+++ Provided material

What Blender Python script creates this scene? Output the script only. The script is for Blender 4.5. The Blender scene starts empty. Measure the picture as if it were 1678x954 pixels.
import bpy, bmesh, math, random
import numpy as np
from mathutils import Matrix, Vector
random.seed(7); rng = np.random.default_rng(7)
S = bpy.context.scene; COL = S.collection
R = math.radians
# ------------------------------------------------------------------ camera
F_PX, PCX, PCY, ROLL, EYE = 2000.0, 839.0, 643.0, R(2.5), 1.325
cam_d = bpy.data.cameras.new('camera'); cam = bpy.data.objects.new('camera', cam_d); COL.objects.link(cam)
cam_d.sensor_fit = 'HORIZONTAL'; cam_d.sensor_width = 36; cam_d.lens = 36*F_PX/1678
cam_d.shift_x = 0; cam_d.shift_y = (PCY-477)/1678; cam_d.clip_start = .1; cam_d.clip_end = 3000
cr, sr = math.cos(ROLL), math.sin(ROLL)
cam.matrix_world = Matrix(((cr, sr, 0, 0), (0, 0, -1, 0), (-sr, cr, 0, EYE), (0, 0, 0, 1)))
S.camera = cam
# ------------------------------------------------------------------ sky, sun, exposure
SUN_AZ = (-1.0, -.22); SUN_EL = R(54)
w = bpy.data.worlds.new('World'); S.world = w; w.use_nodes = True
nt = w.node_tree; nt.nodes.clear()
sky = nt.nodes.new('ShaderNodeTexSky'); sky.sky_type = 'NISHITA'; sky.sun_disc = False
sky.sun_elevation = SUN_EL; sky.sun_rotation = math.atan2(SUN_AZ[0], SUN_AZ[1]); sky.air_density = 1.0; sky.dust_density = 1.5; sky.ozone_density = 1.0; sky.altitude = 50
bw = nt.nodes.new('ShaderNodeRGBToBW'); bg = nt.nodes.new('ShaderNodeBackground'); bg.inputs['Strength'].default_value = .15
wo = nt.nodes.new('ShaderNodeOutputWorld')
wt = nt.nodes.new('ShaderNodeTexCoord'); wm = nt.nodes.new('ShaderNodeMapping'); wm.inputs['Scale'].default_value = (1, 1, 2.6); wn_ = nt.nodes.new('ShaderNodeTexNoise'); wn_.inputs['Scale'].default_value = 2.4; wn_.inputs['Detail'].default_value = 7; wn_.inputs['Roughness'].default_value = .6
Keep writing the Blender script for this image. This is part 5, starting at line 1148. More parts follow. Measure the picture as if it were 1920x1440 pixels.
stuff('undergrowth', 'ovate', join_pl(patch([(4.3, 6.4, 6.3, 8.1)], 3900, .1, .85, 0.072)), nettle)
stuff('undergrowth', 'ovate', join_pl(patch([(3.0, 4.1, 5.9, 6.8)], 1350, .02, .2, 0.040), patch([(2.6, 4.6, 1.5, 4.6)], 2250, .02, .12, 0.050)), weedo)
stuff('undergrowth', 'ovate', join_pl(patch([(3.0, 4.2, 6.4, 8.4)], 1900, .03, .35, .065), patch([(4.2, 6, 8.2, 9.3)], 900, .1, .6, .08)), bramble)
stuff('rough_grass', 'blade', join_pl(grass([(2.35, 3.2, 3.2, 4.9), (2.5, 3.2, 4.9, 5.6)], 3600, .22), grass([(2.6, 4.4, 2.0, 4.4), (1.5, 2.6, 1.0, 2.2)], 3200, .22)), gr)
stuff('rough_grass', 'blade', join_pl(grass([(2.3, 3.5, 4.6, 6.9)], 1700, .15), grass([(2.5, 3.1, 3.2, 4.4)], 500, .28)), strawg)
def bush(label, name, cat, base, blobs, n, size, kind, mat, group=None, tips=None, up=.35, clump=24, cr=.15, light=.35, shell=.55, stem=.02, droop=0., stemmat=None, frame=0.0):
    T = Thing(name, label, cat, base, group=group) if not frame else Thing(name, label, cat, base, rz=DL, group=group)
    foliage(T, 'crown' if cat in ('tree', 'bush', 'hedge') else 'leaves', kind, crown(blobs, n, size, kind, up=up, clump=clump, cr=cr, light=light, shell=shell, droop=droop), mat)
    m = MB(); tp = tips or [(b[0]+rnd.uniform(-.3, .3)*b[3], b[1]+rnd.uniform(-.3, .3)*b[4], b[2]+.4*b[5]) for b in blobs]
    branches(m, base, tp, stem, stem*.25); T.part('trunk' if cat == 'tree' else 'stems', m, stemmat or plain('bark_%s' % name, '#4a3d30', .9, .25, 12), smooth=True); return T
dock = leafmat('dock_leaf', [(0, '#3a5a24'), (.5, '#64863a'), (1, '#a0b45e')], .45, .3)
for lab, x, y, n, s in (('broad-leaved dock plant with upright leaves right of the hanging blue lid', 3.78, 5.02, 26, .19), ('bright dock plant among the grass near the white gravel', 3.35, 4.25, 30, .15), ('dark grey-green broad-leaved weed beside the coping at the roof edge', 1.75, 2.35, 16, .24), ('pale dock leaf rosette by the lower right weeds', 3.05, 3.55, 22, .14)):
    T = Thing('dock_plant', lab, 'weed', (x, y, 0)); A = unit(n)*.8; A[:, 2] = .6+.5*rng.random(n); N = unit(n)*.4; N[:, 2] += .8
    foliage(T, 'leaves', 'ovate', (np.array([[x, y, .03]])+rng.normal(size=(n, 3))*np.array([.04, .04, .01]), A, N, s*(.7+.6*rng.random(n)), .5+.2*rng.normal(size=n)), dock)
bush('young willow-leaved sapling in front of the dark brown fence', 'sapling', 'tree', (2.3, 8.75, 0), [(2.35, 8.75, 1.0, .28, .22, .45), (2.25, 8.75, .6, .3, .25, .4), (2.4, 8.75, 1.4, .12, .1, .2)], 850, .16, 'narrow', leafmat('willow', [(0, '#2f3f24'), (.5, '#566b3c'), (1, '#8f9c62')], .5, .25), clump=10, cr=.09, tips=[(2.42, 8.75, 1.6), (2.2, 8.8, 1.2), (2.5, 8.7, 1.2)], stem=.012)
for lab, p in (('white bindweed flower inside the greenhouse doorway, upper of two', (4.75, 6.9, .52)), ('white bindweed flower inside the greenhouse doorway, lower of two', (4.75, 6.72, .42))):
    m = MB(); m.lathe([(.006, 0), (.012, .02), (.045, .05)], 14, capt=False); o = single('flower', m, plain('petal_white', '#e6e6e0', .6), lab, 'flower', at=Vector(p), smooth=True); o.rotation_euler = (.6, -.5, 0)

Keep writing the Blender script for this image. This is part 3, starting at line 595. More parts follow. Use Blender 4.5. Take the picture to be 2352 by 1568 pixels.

++++++

-- Directive --
Repeat the lines from the first one in the records through the line containing "wt = nt.nodes.new('ShaderNodeTexCoord');", exactly as written, and nothing else.

-- Exercise answer --
What Blender Python script creates this scene? Output the script only. The script is for Blender 4.5. The Blender scene starts empty. Measure the picture as if it were 1678x954 pixels.
import bpy, bmesh, math, random
import numpy as np
from mathutils import Matrix, Vector
random.seed(7); rng = np.random.default_rng(7)
S = bpy.context.scene; COL = S.collection
R = math.radians
# ------------------------------------------------------------------ camera
F_PX, PCX, PCY, ROLL, EYE = 2000.0, 839.0, 643.0, R(2.5), 1.325
cam_d = bpy.data.cameras.new('camera'); cam = bpy.data.objects.new('camera', cam_d); COL.objects.link(cam)
cam_d.sensor_fit = 'HORIZONTAL'; cam_d.sensor_width = 36; cam_d.lens = 36*F_PX/1678
cam_d.shift_x = 0; cam_d.shift_y = (PCY-477)/1678; cam_d.clip_start = .1; cam_d.clip_end = 3000
cr, sr = math.cos(ROLL), math.sin(ROLL)
cam.matrix_world = Matrix(((cr, sr, 0, 0), (0, 0, -1, 0), (-sr, cr, 0, EYE), (0, 0, 0, 1)))
S.camera = cam
# ------------------------------------------------------------------ sky, sun, exposure
SUN_AZ = (-1.0, -.22); SUN_EL = R(54)
w = bpy.data.worlds.new('World'); S.world = w; w.use_nodes = True
nt = w.node_tree; nt.nodes.clear()
sky = nt.nodes.new('ShaderNodeTexSky'); sky.sky_type = 'NISHITA'; sky.sun_disc = False
sky.sun_elevation = SUN_EL; sky.sun_rotation = math.atan2(SUN_AZ[0], SUN_AZ[1]); sky.air_density = 1.0; sky.dust_density = 1.5; sky.ozone_density = 1.0; sky.altitude = 50
bw = nt.nodes.new('ShaderNodeRGBToBW'); bg = nt.nodes.new('ShaderNodeBackground'); bg.inputs['Strength'].default_value = .15
wo = nt.nodes.new('ShaderNodeOutputWorld')
wt = nt.nodes.new('ShaderNodeTexCoord'); wm = nt.nodes.new('ShaderNodeMapping'); wm.inputs['Scale'].default_value = (1, 1, 2.6); wn_ = nt.nodes.new('ShaderNodeTexNoise'); wn_.inputs['Scale'].default_value = 2.4; wn_.inputs['Detail'].default_value = 7; wn_.inputs['Roughness'].default_value = .6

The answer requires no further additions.